What makes you confident about investment banking business in India? 
Just like CY25, 2026 is shaping up to be another strong year, barring any sort of market dislocation. In investment banking, India set a record for banking fees last year, crossing the $1 billion mark as per industry estimates. We expect that interest to continue. The drivers are clear: strong corporate balance sheets, cross border opportunities, sustained economic growth, and an environment that supports strategic consolidation and expansion. We see global clients being active as they continue evaluating strategic alternatives for India subsidiaries, Indian companies to continue accessing capital markets as they scale up aided by government initiatives, and sustained sponsor activity across sectors.
 
Are there any slowdown concerns in this space? 

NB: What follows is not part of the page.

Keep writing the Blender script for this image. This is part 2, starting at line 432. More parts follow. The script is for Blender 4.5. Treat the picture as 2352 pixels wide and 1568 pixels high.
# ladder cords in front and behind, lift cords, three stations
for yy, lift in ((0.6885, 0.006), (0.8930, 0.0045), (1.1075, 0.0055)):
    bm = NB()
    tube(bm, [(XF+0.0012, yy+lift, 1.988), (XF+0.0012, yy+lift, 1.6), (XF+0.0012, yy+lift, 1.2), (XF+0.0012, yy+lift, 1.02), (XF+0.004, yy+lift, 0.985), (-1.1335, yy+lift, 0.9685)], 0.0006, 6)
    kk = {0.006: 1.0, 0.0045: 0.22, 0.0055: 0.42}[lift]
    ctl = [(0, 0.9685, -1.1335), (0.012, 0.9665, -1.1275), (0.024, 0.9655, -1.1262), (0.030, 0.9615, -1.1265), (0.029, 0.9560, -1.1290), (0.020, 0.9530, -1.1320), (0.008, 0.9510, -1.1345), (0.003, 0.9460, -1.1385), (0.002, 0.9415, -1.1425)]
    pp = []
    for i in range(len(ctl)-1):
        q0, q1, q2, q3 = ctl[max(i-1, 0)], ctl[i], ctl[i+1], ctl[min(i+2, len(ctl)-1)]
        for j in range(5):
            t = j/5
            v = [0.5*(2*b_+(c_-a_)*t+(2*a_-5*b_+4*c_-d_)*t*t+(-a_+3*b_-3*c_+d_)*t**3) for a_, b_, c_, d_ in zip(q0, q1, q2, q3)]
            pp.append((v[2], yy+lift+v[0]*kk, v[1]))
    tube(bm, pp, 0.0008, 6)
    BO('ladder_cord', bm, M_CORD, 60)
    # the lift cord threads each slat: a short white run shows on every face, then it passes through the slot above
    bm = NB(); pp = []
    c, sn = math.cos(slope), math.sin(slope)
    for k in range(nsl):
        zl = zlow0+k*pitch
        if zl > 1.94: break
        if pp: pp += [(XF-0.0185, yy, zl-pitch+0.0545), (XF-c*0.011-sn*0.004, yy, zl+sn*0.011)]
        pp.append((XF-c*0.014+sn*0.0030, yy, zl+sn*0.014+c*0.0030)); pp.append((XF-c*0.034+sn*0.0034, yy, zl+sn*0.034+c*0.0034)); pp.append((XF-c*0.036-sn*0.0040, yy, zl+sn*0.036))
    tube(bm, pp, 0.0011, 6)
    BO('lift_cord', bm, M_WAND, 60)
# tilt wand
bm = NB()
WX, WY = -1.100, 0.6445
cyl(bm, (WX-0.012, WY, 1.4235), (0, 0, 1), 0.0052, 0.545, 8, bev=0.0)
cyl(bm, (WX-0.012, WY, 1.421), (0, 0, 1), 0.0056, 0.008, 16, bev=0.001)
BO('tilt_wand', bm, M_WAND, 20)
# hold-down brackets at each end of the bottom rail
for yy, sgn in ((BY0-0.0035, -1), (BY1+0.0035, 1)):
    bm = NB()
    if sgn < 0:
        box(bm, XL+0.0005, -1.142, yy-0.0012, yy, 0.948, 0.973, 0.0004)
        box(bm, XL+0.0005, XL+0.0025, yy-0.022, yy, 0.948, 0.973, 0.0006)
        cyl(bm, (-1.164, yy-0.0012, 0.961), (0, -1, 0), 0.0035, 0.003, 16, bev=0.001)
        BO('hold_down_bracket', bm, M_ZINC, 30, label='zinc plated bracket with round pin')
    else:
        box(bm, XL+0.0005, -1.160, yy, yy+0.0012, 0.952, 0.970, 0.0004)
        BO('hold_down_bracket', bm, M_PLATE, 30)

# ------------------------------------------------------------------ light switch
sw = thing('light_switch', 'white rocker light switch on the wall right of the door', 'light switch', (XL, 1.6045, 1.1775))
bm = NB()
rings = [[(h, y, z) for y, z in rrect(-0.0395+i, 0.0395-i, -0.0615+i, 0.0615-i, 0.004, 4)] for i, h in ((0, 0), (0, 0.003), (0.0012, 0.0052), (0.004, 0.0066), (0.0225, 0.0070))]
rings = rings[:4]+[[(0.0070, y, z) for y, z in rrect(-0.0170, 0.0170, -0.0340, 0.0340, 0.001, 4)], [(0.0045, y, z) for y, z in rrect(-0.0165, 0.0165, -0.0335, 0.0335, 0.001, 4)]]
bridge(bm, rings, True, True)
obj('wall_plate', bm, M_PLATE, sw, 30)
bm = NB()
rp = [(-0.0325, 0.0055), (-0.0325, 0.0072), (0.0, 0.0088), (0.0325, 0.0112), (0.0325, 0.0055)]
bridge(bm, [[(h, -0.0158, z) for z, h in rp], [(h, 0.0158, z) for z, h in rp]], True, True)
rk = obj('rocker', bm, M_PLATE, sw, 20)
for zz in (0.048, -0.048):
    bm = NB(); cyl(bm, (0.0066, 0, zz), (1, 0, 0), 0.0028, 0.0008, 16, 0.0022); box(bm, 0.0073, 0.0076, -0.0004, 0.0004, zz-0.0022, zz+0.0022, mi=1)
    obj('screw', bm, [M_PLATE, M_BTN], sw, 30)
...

In investment banking, as in all of our businesses, we recognise that cyclicality is inherent. Markets do not move in a straight upward trajectory, and periods of heightened activity are often followed by slower phases. These cycles can span several years before momentum returns. However, as a universal bank with a diversified business model, we are well positioned to navigate these fluctuations. We operate with a long-term perspective, prepared to manage through periods of volatility while continuing to support our clients consistently. Having been present in India for more than 60 years, our commitment is to remain a trusted partner and to grow alongside with our clients. We view India as a compelling, long-term growth story, one that we are deeply invested in and intend to continue contributing to over the years ahead.
 
Finally, based on your interactions with clients worldwide, what makes India a resilient destination for long term investment? 

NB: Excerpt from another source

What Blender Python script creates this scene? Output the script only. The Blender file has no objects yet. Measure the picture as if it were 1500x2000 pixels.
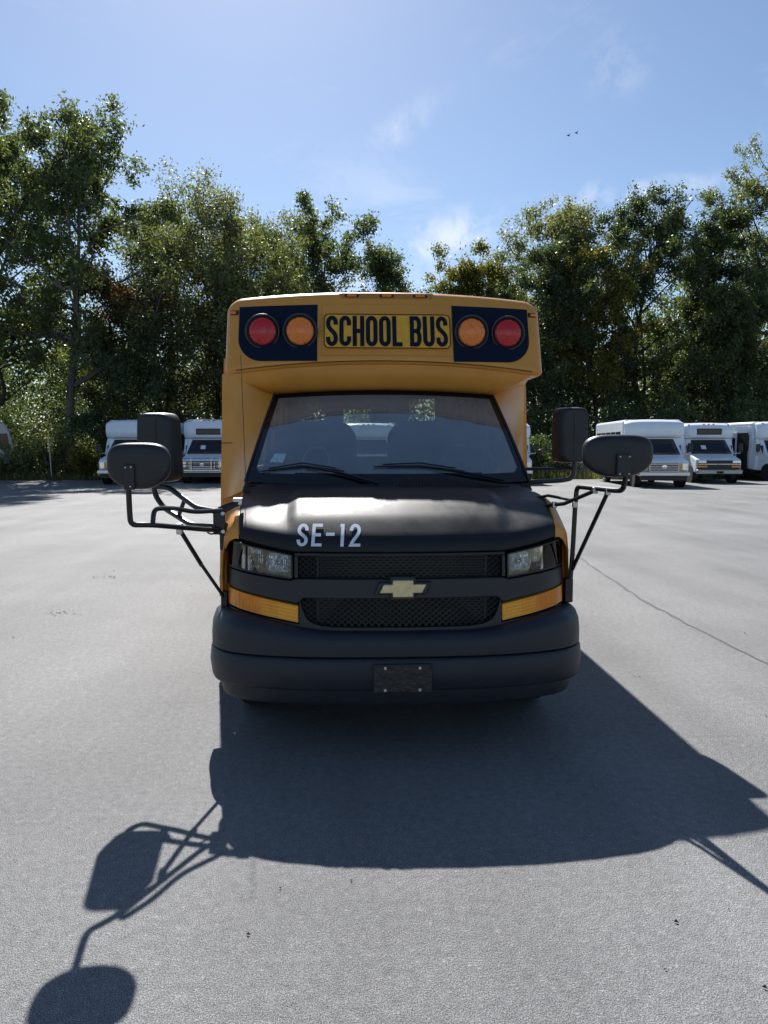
import bpy, bmesh, math, random
import numpy as np
from mathutils import Vector
R = math.radians
sc = bpy.context.scene
col = sc.collection

# ------------------------------------------------------------------ camera
cam_d = bpy.data.cameras.new('camera')
cam = bpy.data.objects.new('camera', cam_d); col.objects.link(cam)
cam.location = (-.25, 0, 1.6)
cam.rotation_euler = (R(90 - 4.95), 0, R(-2.7))
cam_d.sensor_fit = 'VERTICAL'; cam_d.sensor_height = 36; cam_d.lens = 26.0
cam_d.clip_start = .05; cam_d.clip_end = 5000
sc.camera = cam
sc.render.resolution_x = 768; sc.render.resolution_y = 1024

# ------------------------------------------------------------------ world, sun, exposure
SUN_EL = R(44.1); SUN_AZ = R(8.4)          # the sun stands behind the bus, 8.4 degrees left of straight ahead
SUN_STRENGTH = 5.0; SKY_STRENGTH = .067; EXPOSURE = .85
w = bpy.data.worlds.new('World'); sc.world = w; w.use_nodes = True
nt = w.node_tree; nt.nodes.clear()
def N(t, **k):
    n = nt.nodes.new(t)
    for a, b in k.items(): setattr(n, a, b)
    return n
wo = N('ShaderNodeOutputWorld'); bg = N('ShaderNodeBackground'); sky = N('ShaderNodeTexSky')
sky.sky_type = 'NISHITA'; sky.sun_disc = False; sky.sun_elevation = SUN_EL; sky.sun_rotation = -SUN_AZ
sky.altitude = 30; sky.air_density = 1.0; sky.dust_density = .34; sky.ozone_density = 3.0
bg.inputs[1].default_value = SKY_STRENGTH
geo = N('ShaderNodeTexCoord')
# thin clouds: noise over the whole sky, thicker towards the horizon
mp = N('ShaderNodeMapping'); mp.inputs['Scale'].default_value = (1.0, 1.0, 2.6); mp.inputs['Location'].default_value = (.37, .12, .05)
n1 = N('ShaderNodeTexNoise'); n1.inputs['Scale'].default_value = 5.2; n1.inputs['Detail'].default_value = 7; n1.inputs['Roughness'].default_value = .62; n1.inputs['Distortion'].default_value = .5
r1 = N('ShaderNodeValToRGB'); r1.color_ramp.elements[0].position = .56; r1.color_ramp.elements[1].position = .72
sep = N('ShaderNodeSeparateXYZ'); band = N('ShaderNodeMapRange')
band.inputs['From Min'].default_value = .12; band.inputs['From Max'].default_value = .36; band.inputs['To Min'].default_value = .85; band.inputs['To Max'].default_value = .10
mul = N('ShaderNodeMath', operation='MULTIPLY'); mix = N('ShaderNodeMix', data_type='RGBA')
L = nt.links.new
L(geo.outputs['Generated'], mp.inputs['Vector']); L(mp.outputs[0], n1.inputs['Vector']); L(n1.outputs['Fac'], r1.inputs[0])
L(geo.outputs['Generated'], sep.inputs[0]); L(sep.outputs['Z'], band.inputs['Value'])
L(r1.outputs['Color'], mul.inputs[0]); L(band.outputs[0], mul.inputs[1])
# a few cloud patches, each at its own place in the sky
CLOUDS = [((0.1198, 0.9577, 0.2615), 0.085, 0.035, 0.7, 20), ((0.0983, 0.9684, 0.229), 0.03, 0.028, 0.65, 0), ((0.0589, 0.9231, 0.3801), 0.07, 0.022, 0.34, 38), ((0.3011, 0.8536, 0.425), 0.04, 0.04, 0.22, 0), ((0.3447, 0.888, 0.3043), 0.14, 0.016, 0.5, 0), ((-0.0135, 0.9781, 0.2075), 0.05, 0.02, 0.6, 0)]
n3 = N('ShaderNodeTexNoise'); n3.inputs['Scale'].default_value = 24; n3.inputs['Detail'].default_value = 8; n3.inputs['Roughness'].default_value = .62; n3.inputs['Distortion'].default_value = .35
r3 = N('ShaderNodeMapRange'); r3.inputs['From Min'].default_value = .42; r3.inputs['From Max'].default_value = .66
L(geo.outputs['Generated'], n3.inputs['Vector']); L(n3.outputs['Fac'], r3.inputs[0])
acc = mul.outputs[0]
for d, rx, rz_, amp, rot in CLOUDS:
    az = math.atan2(d[0], d[1]); el_ = math.asin(d[2])
    cm = N('ShaderNodeMapping', vector_type='TEXTURE'); cm.inputs['Location'].default_value = d; cm.inputs['Rotation'].default_value = (el_, R(-rot), -az); cm.inputs['Scale'].default_value = (rx, 1, rz_)
    ln_ = N('ShaderNodeVectorMath', operation='LENGTH'); fo = N('ShaderNodeMapRange', interpolation_type='SMOOTHSTEP'); fo.inputs['From Min'].default_value = 1.3; fo.inputs['From Max'].default_value = .1; fo.inputs['To Max'].default_value = amp
    ml_ = N('ShaderNodeMath', operation='MULTIPLY'); mx_ = N('ShaderNodeMath', operation='MAXIMUM')
    L(geo.outputs['Generated'], cm.inputs[0]); L(cm.outputs[0], ln_.inputs[0]); L(ln_.outputs['Value'], fo.inputs[0]); L(fo.outputs[0], ml_.inputs[0]); L(r3.outputs[0], ml_.inputs[1]); L(acc, mx_.inputs[0]); L(ml_.outputs[0], mx_.inputs[1]); acc = mx_.outputs[0]
L(acc, mix.inputs['Factor']); L(sky.outputs[0], mix.inputs['A']); mix.inputs['B'].default_value = (8.0, 8.4, 9.2, 1)
L(mix.outputs['Result'], bg.inputs[0]); L(bg.outputs[0], wo.inputs[0])

sl = bpy.data.lights.new('sun', 'SUN'); so = bpy.data.objects.new('sun', sl); col.objects.link(so)
sl.energy = SUN_STRENGTH; sl.angle = R(.53); sl.color = (1, .975, .94)
sdir = Vector((math.sin(SUN_AZ) * math.cos(SUN_EL), -math.cos(SUN_AZ) * math.cos(SUN_EL), -math.sin(SUN_EL)))
so.rotation_euler = sdir.to_track_quat('-Z', 'Y').to_euler(); so.location = (-10, 40, 40)
sc.view_settings.view_transform = 'Standard'; sc.view_settings.look = 'None'
sc.view_settings.exposure = EXPOSURE; sc.view_settings.gamma = 1; sc.view_settings.use_curve_mapping = False
sc.render.engine = 'CYCLES'
sc.cycles.max_bounces = 8; sc.cycles.transparent_max_bounces = 24; sc.cycles.caustics_reflective = False; sc.cycles.caustics_refractive = False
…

The India story is pegged on the following fundamentals: Strong human capital, favourable demographics, established democratic norms, and robust regulatory and judicial guardrails. India is also home to a deep and growing pool of high-quality companies. When you put all of these elements together, it creates an environment that consistently attracts global capital.
There will, of course, be periods where valuations appear stretched. In 2025, for example, many foreign institutional investors felt that Indian equity valuations were rich relative to historical levels and were waiting to see whether corporate earnings would justify those higher multiples. As a result, foreign institutional investors were more cautious, while domestic investors continued to provide steady inflows. But that is a tactical, year-to-year allocation decision and not a shift in the long-term view. India’s structural drivers remain intact, and the long-term mindset around India among international investors has not changed.